Task :: Check each line of the material below for "picture", then copy the ones that contain it.

Source material ::
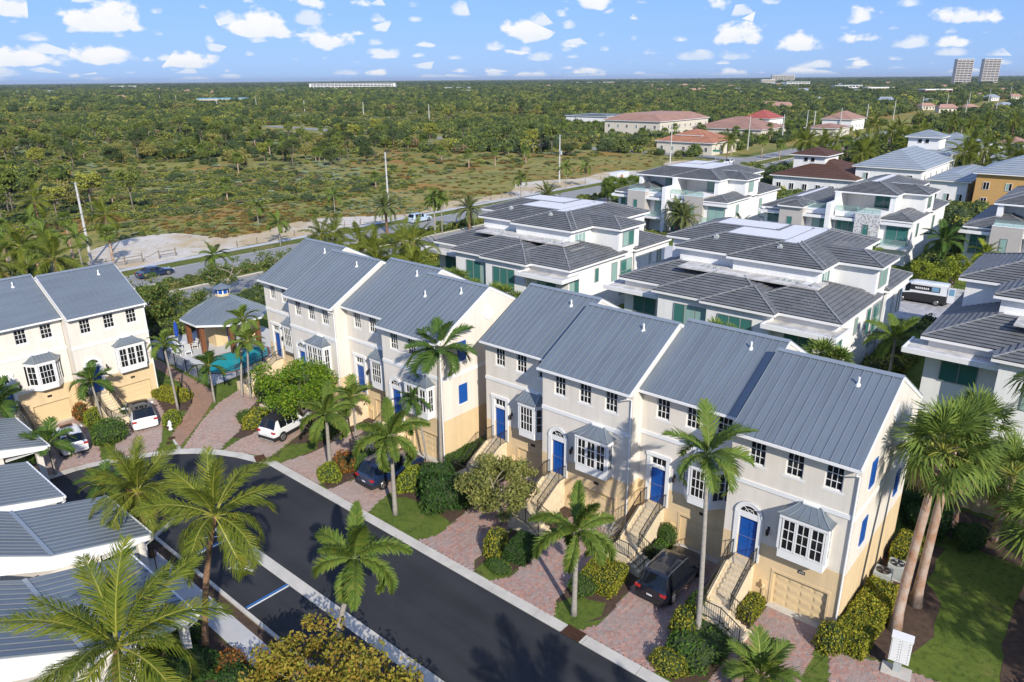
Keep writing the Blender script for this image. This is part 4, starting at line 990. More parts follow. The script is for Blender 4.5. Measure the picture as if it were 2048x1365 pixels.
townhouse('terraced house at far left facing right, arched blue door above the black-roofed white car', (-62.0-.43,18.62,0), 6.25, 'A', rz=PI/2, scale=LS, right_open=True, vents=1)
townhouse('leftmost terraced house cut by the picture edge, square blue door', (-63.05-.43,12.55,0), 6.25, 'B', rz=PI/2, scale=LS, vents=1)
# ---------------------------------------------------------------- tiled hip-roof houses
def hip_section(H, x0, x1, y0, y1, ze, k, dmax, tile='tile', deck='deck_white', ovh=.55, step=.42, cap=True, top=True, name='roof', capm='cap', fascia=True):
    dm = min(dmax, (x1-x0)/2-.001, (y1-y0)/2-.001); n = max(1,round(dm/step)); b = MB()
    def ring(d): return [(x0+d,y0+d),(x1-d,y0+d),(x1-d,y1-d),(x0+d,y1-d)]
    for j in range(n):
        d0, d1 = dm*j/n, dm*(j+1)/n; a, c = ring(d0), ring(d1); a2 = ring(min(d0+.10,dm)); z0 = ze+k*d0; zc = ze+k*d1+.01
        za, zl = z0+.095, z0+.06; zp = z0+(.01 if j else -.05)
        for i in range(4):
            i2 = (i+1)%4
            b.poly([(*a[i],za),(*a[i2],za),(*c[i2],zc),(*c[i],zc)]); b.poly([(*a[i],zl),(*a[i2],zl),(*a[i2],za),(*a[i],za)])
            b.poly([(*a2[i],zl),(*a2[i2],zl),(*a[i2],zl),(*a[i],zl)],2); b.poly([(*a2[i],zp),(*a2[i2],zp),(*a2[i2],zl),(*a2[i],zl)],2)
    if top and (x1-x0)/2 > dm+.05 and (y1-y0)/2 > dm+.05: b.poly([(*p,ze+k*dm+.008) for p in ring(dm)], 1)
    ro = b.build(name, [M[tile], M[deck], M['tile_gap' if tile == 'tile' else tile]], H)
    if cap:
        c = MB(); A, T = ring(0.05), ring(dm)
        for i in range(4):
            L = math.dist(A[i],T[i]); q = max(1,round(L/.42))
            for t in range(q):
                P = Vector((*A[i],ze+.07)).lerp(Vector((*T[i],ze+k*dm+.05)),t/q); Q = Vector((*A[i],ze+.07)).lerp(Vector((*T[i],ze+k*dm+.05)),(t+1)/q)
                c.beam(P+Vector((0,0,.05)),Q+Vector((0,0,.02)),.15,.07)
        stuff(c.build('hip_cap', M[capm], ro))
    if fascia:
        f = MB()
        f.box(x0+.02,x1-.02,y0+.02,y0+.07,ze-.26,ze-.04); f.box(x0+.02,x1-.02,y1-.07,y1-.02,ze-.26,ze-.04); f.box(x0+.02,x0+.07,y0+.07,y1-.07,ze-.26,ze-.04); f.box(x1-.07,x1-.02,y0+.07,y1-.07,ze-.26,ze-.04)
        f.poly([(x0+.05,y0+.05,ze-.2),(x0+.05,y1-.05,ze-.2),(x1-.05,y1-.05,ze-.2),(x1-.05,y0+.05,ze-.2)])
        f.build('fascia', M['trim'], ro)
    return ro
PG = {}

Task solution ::
Keep writing the Blender script for this image. This is part 4, starting at line 990. More parts follow. The script is for Blender 4.5. Measure the picture as if it were 2048x1365 pixels.
townhouse('leftmost terraced house cut by the picture edge, square blue door', (-63.05-.43,12.55,0), 6.25, 'B', rz=PI/2, scale=LS, vents=1)